A cold and frosty February morning is perfect for a towpath trek. It has been a while since I had a decent walk by the canal so this sunny Sunday it was off to Johnson’s Hillock locks to stretch the legs and refresh the lungs. The area around Johnsons Hillock and Withnell Fold is the George Birtill country. In the 1960s George Birtill wrote lots of books about walking around Lancashire and the history of the towns and lanes around Chorley.
We parked on the road opposite the Top Lock pub; there is a large car park for patrons of the pub and, if you are early, ample parking on the road alongside the canal. The pub hadn’t yet opened when we arrived and there were only a couple of cars parked on the road.
Besides the Top Lock is the lock keepers house, a solid stone 2 storey house. The house is for sale, a perfect place to live if you like canals. And not only is it just a few steps from the pub it has a milepost in the garden!
This stretch of canal is one of my favourite bits of the Leeds & Liverpool. The canal is built on the hillside; on one side there is a steep slope down to the valley bottom on the other side is a high cutting. The 7 Locks at Johnsons Hillock are the work of the great John Rennie. The bridges here look to be the work of Rennie too. They are angled up the hillside. These bridges have a chunkier look than other bridges, their arches are higher, you don’t have to duck as much to walk underneath them. A group of shaggy ponies stood on bridge #84 and watched us pass beneath them.
Between Brown House Bridge #86 and Jacksons Bridge #87 is a tall viaduct linking two fields separated by gorge. It’s certainly picturesque though one wonders why those two fields needed such an expensive structure to link them.

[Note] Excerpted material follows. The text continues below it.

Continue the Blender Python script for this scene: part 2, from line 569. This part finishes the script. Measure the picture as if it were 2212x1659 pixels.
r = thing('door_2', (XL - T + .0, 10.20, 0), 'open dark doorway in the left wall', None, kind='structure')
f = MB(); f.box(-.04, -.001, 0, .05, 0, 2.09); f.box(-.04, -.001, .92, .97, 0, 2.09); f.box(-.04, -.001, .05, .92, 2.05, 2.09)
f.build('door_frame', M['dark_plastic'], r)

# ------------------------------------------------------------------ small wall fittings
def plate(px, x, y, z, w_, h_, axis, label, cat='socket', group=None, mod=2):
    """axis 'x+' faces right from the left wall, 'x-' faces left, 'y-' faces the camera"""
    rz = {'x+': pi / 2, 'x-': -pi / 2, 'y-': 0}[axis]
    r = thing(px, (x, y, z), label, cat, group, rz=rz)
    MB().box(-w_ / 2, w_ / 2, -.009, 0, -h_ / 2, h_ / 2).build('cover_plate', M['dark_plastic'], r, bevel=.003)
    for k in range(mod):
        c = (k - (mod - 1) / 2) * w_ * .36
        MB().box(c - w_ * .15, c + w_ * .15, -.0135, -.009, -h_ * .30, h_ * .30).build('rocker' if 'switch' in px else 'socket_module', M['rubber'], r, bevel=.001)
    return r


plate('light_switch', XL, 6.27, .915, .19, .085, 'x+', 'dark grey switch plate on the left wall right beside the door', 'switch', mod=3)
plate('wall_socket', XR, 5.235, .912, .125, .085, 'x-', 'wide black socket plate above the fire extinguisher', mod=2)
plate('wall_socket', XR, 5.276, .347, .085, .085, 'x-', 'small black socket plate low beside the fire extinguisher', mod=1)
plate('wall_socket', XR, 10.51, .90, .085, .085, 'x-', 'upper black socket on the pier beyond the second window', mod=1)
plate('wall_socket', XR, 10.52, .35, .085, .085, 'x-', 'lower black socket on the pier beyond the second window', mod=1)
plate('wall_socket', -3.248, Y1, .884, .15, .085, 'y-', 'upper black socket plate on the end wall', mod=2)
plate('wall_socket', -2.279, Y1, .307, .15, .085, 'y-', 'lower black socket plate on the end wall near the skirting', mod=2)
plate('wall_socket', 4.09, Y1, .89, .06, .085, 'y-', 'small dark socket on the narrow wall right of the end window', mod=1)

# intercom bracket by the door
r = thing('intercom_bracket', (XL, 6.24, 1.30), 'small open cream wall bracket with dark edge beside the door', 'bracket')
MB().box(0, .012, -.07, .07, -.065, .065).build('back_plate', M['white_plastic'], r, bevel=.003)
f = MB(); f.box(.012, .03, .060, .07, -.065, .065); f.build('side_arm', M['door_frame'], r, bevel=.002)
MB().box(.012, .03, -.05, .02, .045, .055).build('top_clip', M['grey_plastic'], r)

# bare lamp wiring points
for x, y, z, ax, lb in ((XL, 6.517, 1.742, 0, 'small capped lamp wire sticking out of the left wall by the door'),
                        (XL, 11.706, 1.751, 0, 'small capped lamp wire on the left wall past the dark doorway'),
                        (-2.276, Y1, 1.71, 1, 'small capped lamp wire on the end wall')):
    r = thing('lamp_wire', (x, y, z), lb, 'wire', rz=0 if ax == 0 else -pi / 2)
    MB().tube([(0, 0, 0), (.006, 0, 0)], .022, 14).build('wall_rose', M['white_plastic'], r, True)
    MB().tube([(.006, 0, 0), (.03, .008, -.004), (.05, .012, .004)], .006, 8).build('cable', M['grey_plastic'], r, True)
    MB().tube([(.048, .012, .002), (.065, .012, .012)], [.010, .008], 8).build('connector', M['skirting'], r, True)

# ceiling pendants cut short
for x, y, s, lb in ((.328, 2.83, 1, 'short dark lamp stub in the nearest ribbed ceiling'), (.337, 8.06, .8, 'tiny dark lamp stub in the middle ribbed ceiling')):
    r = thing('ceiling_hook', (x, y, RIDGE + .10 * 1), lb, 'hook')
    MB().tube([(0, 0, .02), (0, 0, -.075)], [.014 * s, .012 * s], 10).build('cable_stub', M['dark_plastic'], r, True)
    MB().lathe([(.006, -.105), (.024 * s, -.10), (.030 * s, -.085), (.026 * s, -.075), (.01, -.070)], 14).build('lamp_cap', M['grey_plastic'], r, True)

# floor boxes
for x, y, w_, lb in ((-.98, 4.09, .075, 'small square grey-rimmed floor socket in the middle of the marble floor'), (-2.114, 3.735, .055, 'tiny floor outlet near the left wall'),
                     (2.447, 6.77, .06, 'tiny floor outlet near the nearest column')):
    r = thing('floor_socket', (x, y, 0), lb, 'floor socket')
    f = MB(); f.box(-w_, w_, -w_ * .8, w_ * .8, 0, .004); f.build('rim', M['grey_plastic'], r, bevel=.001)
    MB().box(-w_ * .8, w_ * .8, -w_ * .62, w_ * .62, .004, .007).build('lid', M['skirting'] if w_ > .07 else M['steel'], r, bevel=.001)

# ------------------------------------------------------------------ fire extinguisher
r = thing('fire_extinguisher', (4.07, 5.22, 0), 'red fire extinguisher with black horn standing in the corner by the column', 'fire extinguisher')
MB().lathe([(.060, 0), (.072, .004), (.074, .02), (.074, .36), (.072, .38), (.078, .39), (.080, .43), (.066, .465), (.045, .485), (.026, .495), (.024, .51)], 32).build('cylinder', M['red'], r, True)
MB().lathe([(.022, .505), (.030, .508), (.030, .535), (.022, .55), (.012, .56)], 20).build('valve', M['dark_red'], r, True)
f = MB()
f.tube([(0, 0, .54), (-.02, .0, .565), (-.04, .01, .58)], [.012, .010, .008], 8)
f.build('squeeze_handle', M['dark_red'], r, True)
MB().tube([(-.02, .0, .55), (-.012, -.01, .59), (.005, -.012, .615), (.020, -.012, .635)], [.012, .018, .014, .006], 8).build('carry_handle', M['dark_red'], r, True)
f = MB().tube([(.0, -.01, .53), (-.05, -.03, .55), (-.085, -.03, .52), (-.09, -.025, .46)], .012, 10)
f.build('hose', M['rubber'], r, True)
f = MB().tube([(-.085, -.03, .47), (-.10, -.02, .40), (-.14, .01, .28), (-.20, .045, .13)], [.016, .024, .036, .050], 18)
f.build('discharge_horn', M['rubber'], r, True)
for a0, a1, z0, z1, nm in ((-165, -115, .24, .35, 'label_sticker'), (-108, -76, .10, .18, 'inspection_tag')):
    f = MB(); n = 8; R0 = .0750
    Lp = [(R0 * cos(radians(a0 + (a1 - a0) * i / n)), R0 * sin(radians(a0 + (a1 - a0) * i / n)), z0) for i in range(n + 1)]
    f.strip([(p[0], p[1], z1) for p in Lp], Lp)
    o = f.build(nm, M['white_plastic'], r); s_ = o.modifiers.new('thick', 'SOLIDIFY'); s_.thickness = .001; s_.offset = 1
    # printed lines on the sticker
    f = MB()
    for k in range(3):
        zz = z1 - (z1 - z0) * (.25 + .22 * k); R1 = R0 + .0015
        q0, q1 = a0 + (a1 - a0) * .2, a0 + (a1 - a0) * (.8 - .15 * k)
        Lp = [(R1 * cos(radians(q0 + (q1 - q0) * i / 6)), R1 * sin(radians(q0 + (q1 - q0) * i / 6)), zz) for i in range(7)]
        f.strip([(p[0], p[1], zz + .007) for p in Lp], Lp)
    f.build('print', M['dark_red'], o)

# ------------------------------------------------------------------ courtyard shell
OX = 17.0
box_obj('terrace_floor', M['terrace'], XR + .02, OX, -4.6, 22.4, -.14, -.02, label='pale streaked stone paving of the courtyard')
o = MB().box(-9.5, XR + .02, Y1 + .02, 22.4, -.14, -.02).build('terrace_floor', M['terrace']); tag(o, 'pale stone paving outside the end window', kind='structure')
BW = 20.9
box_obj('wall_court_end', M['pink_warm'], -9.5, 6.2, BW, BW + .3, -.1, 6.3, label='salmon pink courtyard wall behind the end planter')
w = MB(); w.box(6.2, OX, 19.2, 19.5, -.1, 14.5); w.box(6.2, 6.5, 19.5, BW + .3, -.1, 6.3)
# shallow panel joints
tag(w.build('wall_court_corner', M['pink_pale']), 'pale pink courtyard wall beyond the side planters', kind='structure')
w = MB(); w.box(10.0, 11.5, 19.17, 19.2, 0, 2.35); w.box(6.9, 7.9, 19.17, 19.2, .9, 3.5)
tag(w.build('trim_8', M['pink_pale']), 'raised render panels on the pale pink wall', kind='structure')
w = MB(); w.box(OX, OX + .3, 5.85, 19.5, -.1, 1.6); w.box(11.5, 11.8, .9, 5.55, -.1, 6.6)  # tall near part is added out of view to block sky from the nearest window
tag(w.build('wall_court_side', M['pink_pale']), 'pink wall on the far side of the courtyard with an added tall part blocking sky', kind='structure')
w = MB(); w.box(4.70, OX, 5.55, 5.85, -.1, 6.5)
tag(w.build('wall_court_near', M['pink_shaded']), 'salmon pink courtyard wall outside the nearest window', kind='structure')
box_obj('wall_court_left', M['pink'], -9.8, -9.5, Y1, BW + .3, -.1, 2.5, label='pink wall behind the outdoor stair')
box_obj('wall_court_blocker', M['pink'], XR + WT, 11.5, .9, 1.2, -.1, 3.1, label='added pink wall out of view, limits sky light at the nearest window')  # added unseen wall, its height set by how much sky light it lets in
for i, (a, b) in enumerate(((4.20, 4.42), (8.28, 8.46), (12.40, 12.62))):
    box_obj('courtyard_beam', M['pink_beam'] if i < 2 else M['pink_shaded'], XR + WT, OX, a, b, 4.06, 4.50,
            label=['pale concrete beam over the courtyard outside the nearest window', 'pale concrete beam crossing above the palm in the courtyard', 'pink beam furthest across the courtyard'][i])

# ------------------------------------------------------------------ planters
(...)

The towpath would have been muddy if it hadn’t been frozen, the frost was melting in the sunshine but there was still enough ice on the canal for the ducks to walk on.
At bridge #88 is Withnell Fold an industrial town. This was once the site of a paper mill and now a nature reserve. The sludge ponds are home to all sorts of wildlife. Even though they were frozen over and it is winter we still spotted lots of tiny fish swimming about. The town of Withnell Fold doesn’t look very inviting from the towpath so rather regrettably we didn’t explore it. Birtll informs us that there is a pretty village square surrounded by workers houses. Maybe next time I will find them.
Near to bridge #88 is a half mile post and a milestone with a bench mark carved on top.
We turned around here and headed back to the locks. We just about spotted milepost 49 covered in ivy behind a fence near to Brown House Bridge.
On the walk back to the lock there were more walkers and a couple of cyclists. Back at the pub there were a lot more cars and the tables outside the pub were taken by drinkers and their dogs. We had lunch in the car and then walked down the locks to lock four. Once again I tried to work out the rope marks on the bridge its hook. We left the canal at Fourth Lock Bridge. The farm building is dated 1727 and has the letters P, H and I. I would guess the date and initials mark a marriage. The date is 43 years before the canal was started. I wonder if the couple saw the canal being built.
Further on down the road is the former Navigation Inn, now a private house. The Navigation was once frequented by bargemen working on the Walton Summit branch which came past here. The branch is now filled in and its hard to see where it ran from the road but you can trace its course on google earth. Over the road from the ex-pub is a car park and the surviving quarter of mile of the Summit Branch, complete with quarter mile post.
We walked up to the junction with the mainline. By now the sun was warm so we had a nice sit down on a bench then walked back up the locks to the car.